Il loro arrivo era un lento scorrere di grandi ruote dei colossali trattori “ ursus “ che avevano un grande volano laterale che serviva poi a movimentare l’ imponente meccanismo della trebbiatrice. Era un incedere lento e sbuffante di questi trattori che si muovevano molto lentamente, la trebbiatrice aveva le ruote in ferro ed era di colore giallo ocra, si avvicinava al paese con un rumore crescente e in noi ragazzini cresceva la frenesia e l’ emozione dell’ attesa.

Il posto destinato ad accogliere la trebbia meccanica era a Varollo nel piazzale delle scuole vicino alla vecchia fontana e dopo una giornata di lavoro per il posizionamento della macchina e la sua messa a punto, iniziava finalmente la trebbiatura del grano.

Non ricordo bene, ma credo che il turno di accesso alla trebbiatura dei vari nuclei familiari venisse stabilito prima dell’ inizio dei lavori anche per non creare intasamenti o che nessuno potesse vantare diritti.

Ogni agricoltore arrivava con il proprio carro carico di covoni di grano, se non bastava un carro se ne chiedeva uno in prestito al vicino di casa, e si posizionava vicino alla machina da bater, il proprietari del grano ed a bracciate porgeva i covoni all’ operatore che li introduceva nella bocca della trebbia che come un grande mostro affamato e brontolante se li ingoiava ad uno ad uno con un rumore assordante di leve, pale cinghie di trasmissione e ventole .

In breve tempo il mostro separava il grano dalla paglia e dalla pula che usciva da un lato della macchina dove veniva raccolto in grandi sacchi di juta e veniva poi consegnato al proprietario. La paglia usciva dalla trebbia e veniva imballata da una seconda macchina che la trasformava in lunghi parallelepipedi legati da un filo metallico.

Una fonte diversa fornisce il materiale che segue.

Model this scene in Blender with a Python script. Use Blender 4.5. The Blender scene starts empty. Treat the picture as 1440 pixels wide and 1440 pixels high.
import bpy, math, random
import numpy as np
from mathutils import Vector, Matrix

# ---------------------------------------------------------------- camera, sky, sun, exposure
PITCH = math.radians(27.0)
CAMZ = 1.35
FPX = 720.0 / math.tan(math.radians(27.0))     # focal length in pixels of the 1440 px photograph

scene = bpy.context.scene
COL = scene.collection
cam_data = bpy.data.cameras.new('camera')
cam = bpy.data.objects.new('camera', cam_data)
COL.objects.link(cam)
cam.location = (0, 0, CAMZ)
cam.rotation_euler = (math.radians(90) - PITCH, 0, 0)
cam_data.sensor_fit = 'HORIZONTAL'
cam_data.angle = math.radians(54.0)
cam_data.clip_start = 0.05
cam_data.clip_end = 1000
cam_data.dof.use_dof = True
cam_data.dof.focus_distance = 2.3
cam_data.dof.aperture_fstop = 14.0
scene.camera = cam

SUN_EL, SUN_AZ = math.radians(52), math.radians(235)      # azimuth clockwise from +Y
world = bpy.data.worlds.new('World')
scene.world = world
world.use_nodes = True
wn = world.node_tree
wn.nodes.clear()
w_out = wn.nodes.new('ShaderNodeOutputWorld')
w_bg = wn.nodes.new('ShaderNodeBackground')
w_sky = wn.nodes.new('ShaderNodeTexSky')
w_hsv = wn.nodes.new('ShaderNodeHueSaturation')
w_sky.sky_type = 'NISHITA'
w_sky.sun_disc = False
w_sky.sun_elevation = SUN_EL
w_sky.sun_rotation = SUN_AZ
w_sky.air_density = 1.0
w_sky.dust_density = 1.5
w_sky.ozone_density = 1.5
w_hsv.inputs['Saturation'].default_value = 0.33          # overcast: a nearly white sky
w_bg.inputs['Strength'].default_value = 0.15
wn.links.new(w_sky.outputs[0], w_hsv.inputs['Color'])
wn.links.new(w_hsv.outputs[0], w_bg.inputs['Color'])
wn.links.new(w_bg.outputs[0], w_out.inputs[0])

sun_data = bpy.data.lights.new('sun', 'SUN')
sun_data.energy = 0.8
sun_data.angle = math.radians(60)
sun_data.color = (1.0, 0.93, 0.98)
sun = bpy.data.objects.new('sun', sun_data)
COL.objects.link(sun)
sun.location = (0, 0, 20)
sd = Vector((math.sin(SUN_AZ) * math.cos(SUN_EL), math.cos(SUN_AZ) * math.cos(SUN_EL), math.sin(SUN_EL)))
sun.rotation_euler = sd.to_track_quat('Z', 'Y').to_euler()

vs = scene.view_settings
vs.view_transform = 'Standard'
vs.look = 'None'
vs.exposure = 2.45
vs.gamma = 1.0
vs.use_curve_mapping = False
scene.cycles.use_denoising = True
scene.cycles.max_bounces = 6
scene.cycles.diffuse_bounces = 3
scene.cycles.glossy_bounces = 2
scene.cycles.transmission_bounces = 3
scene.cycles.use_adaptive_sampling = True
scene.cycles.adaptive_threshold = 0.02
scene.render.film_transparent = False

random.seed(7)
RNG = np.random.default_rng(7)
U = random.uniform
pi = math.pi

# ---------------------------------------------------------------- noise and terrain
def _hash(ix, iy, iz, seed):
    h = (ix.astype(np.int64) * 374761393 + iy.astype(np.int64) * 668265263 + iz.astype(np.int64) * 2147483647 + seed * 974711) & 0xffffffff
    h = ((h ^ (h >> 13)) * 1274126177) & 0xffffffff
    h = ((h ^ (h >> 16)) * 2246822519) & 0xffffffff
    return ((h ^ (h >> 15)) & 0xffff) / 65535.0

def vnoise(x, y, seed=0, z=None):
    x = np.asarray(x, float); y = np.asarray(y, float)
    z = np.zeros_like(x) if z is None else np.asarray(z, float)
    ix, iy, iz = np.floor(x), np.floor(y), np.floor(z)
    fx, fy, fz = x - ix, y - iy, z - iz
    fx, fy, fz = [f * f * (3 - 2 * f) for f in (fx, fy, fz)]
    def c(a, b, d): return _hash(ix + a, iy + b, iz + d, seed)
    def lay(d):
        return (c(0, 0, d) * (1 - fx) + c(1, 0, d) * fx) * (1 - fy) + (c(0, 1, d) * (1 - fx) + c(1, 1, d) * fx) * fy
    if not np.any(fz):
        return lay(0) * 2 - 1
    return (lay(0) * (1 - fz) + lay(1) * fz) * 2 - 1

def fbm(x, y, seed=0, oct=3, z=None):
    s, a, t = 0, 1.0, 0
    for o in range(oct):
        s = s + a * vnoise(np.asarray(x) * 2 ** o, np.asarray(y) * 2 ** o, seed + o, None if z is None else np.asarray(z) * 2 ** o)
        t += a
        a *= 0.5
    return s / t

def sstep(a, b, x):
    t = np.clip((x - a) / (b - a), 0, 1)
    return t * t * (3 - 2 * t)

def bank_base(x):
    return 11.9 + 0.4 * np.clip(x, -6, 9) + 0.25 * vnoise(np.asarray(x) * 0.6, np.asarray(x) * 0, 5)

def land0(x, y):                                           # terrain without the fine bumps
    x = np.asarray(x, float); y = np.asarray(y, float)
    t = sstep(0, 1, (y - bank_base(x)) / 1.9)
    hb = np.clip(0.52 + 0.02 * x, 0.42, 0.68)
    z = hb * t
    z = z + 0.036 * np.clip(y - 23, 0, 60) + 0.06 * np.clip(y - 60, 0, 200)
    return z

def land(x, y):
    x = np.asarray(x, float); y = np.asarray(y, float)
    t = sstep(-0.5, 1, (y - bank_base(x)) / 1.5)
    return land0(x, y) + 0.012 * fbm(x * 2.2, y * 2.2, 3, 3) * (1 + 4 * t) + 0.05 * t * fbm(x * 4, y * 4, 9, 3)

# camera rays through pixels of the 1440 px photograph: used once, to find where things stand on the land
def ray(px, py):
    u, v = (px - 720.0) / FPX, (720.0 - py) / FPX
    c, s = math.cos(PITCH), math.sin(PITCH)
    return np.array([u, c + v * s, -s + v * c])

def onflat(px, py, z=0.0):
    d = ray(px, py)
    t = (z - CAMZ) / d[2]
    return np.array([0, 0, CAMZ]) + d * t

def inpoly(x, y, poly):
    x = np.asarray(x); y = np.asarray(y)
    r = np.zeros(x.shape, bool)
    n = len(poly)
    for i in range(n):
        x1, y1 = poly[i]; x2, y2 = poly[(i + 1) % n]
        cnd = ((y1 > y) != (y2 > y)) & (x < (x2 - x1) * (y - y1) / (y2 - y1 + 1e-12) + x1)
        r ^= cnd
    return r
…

In quel momento l’ operazione era terminata, l’ agricoltore pagava il dovuto credo in base al peso del grano ricavato e se ne tornava a casa fiero e felice per aver assicurato il pane per un anno alla propria famiglia.

Noi ragazzini davamo una mano agli operatori aiutandoli a preparare il filo metallico che sarebbe servito a legare le balle di paglia, con una macchina che lo metteva in trazione e gli toglieva le pieghe.

Quando ripenso a quei giorni non posso esimermi dal fare della considerazioni e dei confronti, ad esempio le leggi sulla sicurezza sul lavoro, a tutt’ oggi mi sembra incredibile che nessuno si sia mai infortunato armeggiando attorno a quei mostri pieni di insidie e di trabocchetti, una spiegazione posso azzardarla, allora si era molto più attenti ai rischi perché abituati al duro lavoro dei campi, all’ uso di una miriade di attrezzi di vari tipi e tutti mossi rigorosamente dalla propulsione muscolare.